The metamorphosis of accelerationist discourse into a public phenomenon, especially in the form of its most widespread misconception, is ultimately an expression of disappointment of the many with the reality of life and humanity under neoliberal capitalism - which basically indicates quite some grade of sensibility - paired with a lack of imagination, fueled by a strictly linear projection of the future from a standpoint strictly based on analysis of human history and the atrocities of the present system.
While /Acc thinkers and writers often provide brilliant, thorough analysis of our time and capitalist dynamics, it becomes increasingly clear that accelerationist concepts have unintentionally mutated into a common, almost predominant notion that yes, capitalism is hell, but we have no other choice than to watch and wait for - or, accelerate towards - the collapse to bring about change.
In this scenario, it seems only logical that we are bound to destroy ourselves - take all the arguments made to underpin the concept of the Common Enemy, and reduce imagination to outcomes based on this negative potential - and you will lose your mind gazing into the abyss, while it gazes right back into you. Any total systemic collapse on a global scale is unlikely to leave anyone standing, no matter your nationality, wealth or privilege.
Indeed, it is very hard to imagine anything beyond the point at which all current developments seem to inevitably be crossing paths, mercilessly driven forward by all the powerful mechanisms that have outgrown our grasp. And yes, it is the side of the medal that is most extensively supported by facts and observation.

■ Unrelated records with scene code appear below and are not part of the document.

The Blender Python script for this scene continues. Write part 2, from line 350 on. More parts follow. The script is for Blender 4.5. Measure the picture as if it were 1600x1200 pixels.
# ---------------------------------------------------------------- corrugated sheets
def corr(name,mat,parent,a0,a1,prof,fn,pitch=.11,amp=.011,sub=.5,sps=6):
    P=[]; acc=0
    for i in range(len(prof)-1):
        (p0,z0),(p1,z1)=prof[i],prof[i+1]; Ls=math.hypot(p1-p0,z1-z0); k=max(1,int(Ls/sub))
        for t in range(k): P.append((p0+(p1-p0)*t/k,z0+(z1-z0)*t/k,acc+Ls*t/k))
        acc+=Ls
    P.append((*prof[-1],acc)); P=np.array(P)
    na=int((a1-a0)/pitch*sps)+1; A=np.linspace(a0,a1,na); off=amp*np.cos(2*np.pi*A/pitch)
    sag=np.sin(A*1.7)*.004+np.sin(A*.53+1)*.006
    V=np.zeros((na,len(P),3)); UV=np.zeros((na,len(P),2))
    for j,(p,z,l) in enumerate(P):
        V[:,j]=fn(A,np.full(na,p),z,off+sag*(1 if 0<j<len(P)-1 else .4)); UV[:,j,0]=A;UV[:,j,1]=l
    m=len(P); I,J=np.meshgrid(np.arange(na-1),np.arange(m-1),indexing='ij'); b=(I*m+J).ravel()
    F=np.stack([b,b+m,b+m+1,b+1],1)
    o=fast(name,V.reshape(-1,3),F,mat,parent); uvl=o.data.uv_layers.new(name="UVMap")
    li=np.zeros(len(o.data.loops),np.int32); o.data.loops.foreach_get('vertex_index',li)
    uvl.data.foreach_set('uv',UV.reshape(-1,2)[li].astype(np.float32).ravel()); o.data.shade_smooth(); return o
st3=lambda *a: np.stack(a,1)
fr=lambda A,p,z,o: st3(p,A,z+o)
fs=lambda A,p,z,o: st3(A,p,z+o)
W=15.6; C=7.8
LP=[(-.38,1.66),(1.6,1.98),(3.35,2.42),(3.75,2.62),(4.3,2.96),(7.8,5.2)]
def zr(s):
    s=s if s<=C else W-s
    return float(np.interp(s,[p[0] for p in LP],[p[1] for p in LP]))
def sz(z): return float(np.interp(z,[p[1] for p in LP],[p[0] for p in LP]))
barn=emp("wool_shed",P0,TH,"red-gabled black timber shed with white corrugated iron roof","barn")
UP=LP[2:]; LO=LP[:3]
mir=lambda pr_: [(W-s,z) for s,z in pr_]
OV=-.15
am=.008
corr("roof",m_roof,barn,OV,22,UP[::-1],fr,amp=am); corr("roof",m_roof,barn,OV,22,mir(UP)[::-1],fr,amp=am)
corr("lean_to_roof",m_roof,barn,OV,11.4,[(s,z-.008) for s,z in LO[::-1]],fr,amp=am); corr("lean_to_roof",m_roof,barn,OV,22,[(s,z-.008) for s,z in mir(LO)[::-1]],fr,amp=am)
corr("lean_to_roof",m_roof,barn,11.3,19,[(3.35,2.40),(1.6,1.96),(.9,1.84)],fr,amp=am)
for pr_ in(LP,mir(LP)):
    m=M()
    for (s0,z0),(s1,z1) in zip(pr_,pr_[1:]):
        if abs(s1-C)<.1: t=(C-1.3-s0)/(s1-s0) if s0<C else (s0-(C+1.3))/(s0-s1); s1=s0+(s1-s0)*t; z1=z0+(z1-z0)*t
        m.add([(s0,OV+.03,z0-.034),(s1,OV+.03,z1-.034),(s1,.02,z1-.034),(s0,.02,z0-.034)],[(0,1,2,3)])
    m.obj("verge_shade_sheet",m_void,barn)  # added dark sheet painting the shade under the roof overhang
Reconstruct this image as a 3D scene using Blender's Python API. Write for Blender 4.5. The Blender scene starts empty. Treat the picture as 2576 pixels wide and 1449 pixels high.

But it nevertheless simply is just one side of said medal, a medal that has an infinite number of sides. Any other side of the medal includes other conclusions and projections derived from the status quo (including the available catalogue of past events, aka history). We must not forget, that there are far more possible futures and realities beyond than within our capability of comprehension. Time and Space may well be the same, or nonexistent. Each of the infinite number of outcomes has the same probability. And if you want to stick to dichotomies, everything is, indeed, 50/50, even if there are more than two options.
Still, even if you were a pessimistic nihilist and you were to take your perception of the universe for reality, your observations as valid; if human existence were pointless, without meaning (which it probably is - at least with a chance of 50%, and at least to anyone but ourselves), and even if it were equally probable that our self-destruction is inevitable, it does by no means require to accept or welcome this destiny, or, more absurdly, even accelerate the process, thereby amplifying the suffering.
If we’re doomed, and especially if we don’t know whether we’re doomed or not, we might as well fight and seek to reach better alternatives while we can. Why spend the rest of our descent into dissolution (which may occur over a long span of time) worshipping the chaos god, forcing our bitterness onto others who haven’t given up yet, when we could easily use the same energy to make our end - and the life along the way - more pleasant?
In the end, retreat to faux accelerationism (or conservative decelerationism, its equally unimaginative little sibling) constitutes a premature exit from our collective search for meaning, an act of impotence in the face of challenging complexity. Capitalism is to be neither accelerated nor decelerated, it is to be abolished and replaced by something better, something more reasonable.
Instead of a binary assessment of the world, we need to develop the capacity of n-dimensional thinking, matching the complexity and pace of our world instead of denying it. If our existence doesn’t matter to the cosmic infinity, we might as well continue to exist. If human suffering is irrelevant and insignificant to an indifferent apathetic universe, we might as well continue to suffer. If we are to persist, it makes sense to try and improve our experience of existing.